#### [WHAT YOU SHOULD DO]
Give the listing below again in full, exactly as written.

#### [DATA SEGMENT]
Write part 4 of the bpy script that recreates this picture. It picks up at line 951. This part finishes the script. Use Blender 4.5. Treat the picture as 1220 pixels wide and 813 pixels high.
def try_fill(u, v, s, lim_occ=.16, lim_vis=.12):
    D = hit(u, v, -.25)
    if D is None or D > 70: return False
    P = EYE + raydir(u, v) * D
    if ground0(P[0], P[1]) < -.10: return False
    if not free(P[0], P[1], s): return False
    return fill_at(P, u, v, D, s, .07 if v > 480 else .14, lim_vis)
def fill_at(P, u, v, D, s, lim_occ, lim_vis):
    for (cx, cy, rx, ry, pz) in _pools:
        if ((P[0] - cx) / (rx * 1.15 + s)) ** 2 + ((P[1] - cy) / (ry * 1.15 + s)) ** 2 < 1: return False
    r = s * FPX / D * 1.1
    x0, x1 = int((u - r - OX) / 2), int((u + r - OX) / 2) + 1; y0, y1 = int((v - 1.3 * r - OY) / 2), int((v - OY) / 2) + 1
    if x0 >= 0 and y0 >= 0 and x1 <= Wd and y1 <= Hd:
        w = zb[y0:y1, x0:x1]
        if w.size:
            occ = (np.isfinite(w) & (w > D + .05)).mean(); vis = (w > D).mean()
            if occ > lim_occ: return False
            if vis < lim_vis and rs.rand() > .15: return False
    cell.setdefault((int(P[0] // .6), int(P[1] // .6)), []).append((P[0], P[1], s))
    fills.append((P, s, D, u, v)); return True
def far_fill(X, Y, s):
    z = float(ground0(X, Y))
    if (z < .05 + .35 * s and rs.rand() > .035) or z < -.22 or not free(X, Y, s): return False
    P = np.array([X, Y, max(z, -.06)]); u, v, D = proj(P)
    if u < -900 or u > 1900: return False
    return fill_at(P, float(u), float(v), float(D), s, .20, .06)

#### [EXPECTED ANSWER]
Write part 4 of the bpy script that recreates this picture. It picks up at line 951. This part finishes the script. Use Blender 4.5. Treat the picture as 1220 pixels wide and 813 pixels high.
def try_fill(u, v, s, lim_occ=.16, lim_vis=.12):
    D = hit(u, v, -.25)
    if D is None or D > 70: return False
    P = EYE + raydir(u, v) * D
    if ground0(P[0], P[1]) < -.10: return False
    if not free(P[0], P[1], s): return False
    return fill_at(P, u, v, D, s, .07 if v > 480 else .14, lim_vis)
def fill_at(P, u, v, D, s, lim_occ, lim_vis):
    for (cx, cy, rx, ry, pz) in _pools:
        if ((P[0] - cx) / (rx * 1.15 + s)) ** 2 + ((P[1] - cy) / (ry * 1.15 + s)) ** 2 < 1: return False
    r = s * FPX / D * 1.1
    x0, x1 = int((u - r - OX) / 2), int((u + r - OX) / 2) + 1; y0, y1 = int((v - 1.3 * r - OY) / 2), int((v - OY) / 2) + 1
    if x0 >= 0 and y0 >= 0 and x1 <= Wd and y1 <= Hd:
        w = zb[y0:y1, x0:x1]
        if w.size:
            occ = (np.isfinite(w) & (w > D + .05)).mean(); vis = (w > D).mean()
            if occ > lim_occ: return False
            if vis < lim_vis and rs.rand() > .15: return False
    cell.setdefault((int(P[0] // .6), int(P[1] // .6)), []).append((P[0], P[1], s))
    fills.append((P, s, D, u, v)); return True
def far_fill(X, Y, s):
    z = float(ground0(X, Y))
    if (z < .05 + .35 * s and rs.rand() > .035) or z < -.22 or not free(X, Y, s): return False
    P = np.array([X, Y, max(z, -.06)]); u, v, D = proj(P)
    if u < -900 or u > 1900: return False
    return fill_at(P, float(u), float(v), float(D), s, .20, .06)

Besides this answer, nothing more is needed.